## Begin SOURCE MATERIAL

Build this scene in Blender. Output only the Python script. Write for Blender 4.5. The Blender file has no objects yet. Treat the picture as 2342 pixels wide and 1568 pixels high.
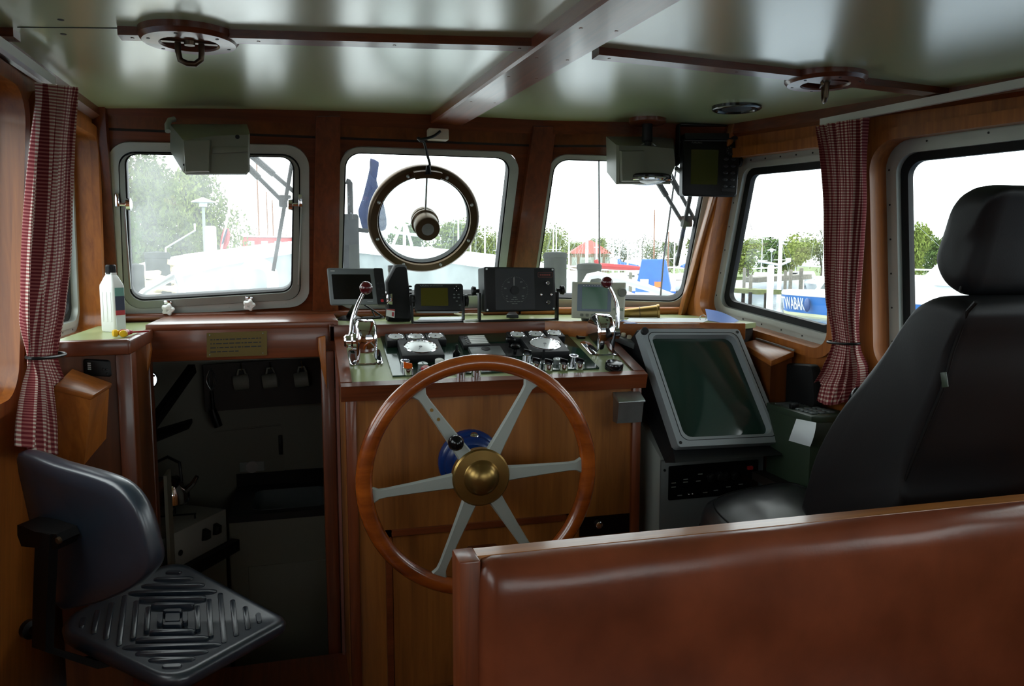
import bpy, bmesh, math, random
from mathutils import Vector, Matrix
random.seed(11)
V = Vector
R = math.radians
sc = bpy.context.scene
col = sc.collection

# ------------------------------------------------------------------ camera
W, H, F = 2342.0, 1568.0, 1786.0
YAW, PITCH = R(15.2), R(6.2)
CAM = V((0, 0, 1.55))
cd = bpy.data.cameras.new('camera')
cd.sensor_width = 36.0
cd.lens = F / W * 36.0
cd.clip_start = 0.05
cd.clip_end = 600
cam = bpy.data.objects.new('camera', cd)
col.objects.link(cam)
cam.location = CAM
cam.rotation_euler = (R(90) - PITCH, 0, -YAW)
sc.camera = cam
FWD = V((math.sin(YAW) * math.cos(PITCH), math.cos(YAW) * math.cos(PITCH), -math.sin(PITCH)))
RGT = V((math.cos(YAW), -math.sin(YAW), 0))
UPV = RGT.cross(FWD)

# ------------------------------------------------------------------ overcast sky and exposure
wd = bpy.data.worlds.new('overcast_sky')
sc.world = wd
wd.use_nodes = True
wn = wd.node_tree
bg = wn.nodes['Background']
tc = wn.nodes.new('ShaderNodeTexCoord')
sep = wn.nodes.new('ShaderNodeSeparateXYZ')
cr = wn.nodes.new('ShaderNodeValToRGB')
cr.color_ramp.elements[0].position = 0.0
cr.color_ramp.elements[0].color = (0.90, 0.97, 1.0, 1)
cr.color_ramp.elements[1].position = 0.8
cr.color_ramp.elements[1].color = (0.97, 1.0, 1.0, 1)
wn.links.new(tc.outputs['Generated'], sep.inputs[0])
wn.links.new(sep.outputs['Z'], cr.inputs[0])
wn.links.new(cr.outputs[0], bg.inputs['Color'])
bg.inputs['Strength'].default_value = 4.2
sc.view_settings.view_transform = 'Standard'
sc.view_settings.look = 'None'
sc.view_settings.gamma = 1.0
sc.view_settings.use_curve_mapping = False
sc.view_settings.exposure = 0.0


# ------------------------------------------------------------------ pixel rays and planes
def ray(px, py):
    return FWD + RGT * ((px - W / 2) / F) + UPV * ((H / 2 - py) / F)


def P(px, py, x=None, y=None, z=None, d=None):
    r = ray(px, py)
    if x is not None:
        return CAM + r * ((x - CAM.x) / r.x)
    if y is not None:
        return CAM + r * ((y - CAM.y) / r.y)
    if z is not None:
        return CAM + r * ((z - CAM.z) / r.z)
    return CAM + r * d


class Pl:
    """a plane: origin o, in-plane axis u, normal n towards the room, v = n x u"""
    def __init__(s, o, u, n):
        s.o = V(o); s.n = V(n).normalized(); s.u = V(u)
        s.u = (s.u - s.n * s.u.dot(s.n)).normalized()
        s.v = s.n.cross(s.u)

    def p(s, a, b, h=0.0):
        return s.o + s.u * a + s.v * b + s.n * h

    def px(s, px, py, h=0.0):
        r = ray(px, py)
        t = (s.o + s.n * h - CAM).dot(s.n) / r.dot(s.n)
        q = CAM + r * t - s.o
        return (q.dot(s.u), q.dot(s.v))

    def P(s, px, py, h=0.0, h2=None):
        a, b = s.px(px, py, h)
        return s.p(a, b, h if h2 is None else h2)

    def ab(s, q):
        q = V(q) - s.o
        return (q.dot(s.u), q.dot(s.v))

    def mat(s, a, b, h=0.0, rot=0.0):
        m = Matrix((s.u, s.v, s.n)).transposed().to_4x4()
        m.translation = s.p(a, b, h)
        return m @ Matrix.Rotation(rot, 4, 'Z')

    def shift(s, h):
        return Pl(s.o + s.n * h, s.u, s.n)


def frame(o, z, x=None):
    """matrix with local z along z"""
    z = V(z).normalized()
    if x is None:
        x = V((1, 0, 0)) if abs(z.x) < 0.9 else V((0, 1, 0))
    x = V(x)
    x = (x - z * x.dot(z)).normalized()
    y = z.cross(x)
    m = Matrix((x, y, z)).transposed().to_4x4()
    m.translation = V(o)
    return m


def rquad(c, r, n=7):
    """quad of 2d corners with rounded corners"""
    c = [V((a[0], a[1])) for a in c]
    out = []
    k = len(c)
    rr = r if isinstance(r, (list, tuple)) else [r] * k
    for i in range(k):
        p0, p1, p2 = c[i - 1], c[i], c[(i + 1) % k]
        a = (p0 - p1).normalized(); b = (p2 - p1).normalized()
        ang = math.acos(max(-1, min(1, a.dot(b))))
        if rr[i] <= 1e-6:
            out.append(p1.copy()); continue
        t = rr[i] / math.tan(ang / 2)
        bis = (a + b).normalized()
        cen = p1 + bis * (rr[i] / math.sin(ang / 2))
        s = p1 + a * t - cen
        e = p1 + b * t - cen
        a0 = math.atan2(s.y, s.x); a1 = math.atan2(e.y, e.x)
        da = a1 - a0
        while da > math.pi: da -= 2 * math.pi
        while da < -math.pi: da += 2 * math.pi
        for j in range(n + 1):
            q = a0 + da * j / n
            out.append(cen + V((math.cos(q), math.sin(q))) * rr[i])
    return [(q.x, q.y) for q in out]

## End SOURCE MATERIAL

→ WHAT IS REQUIRED
Only the lines from the top of the data through the line with "col = sc.collection" should be quoted, exactly and with both ends kept; skip the pictures.

→ THE RESPONSE
Build this scene in Blender. Output only the Python script. Write for Blender 4.5. The Blender file has no objects yet. Treat the picture as 2342 pixels wide and 1568 pixels high.
import bpy, bmesh, math, random
from mathutils import Vector, Matrix
random.seed(11)
V = Vector
R = math.radians
sc = bpy.context.scene
col = sc.collection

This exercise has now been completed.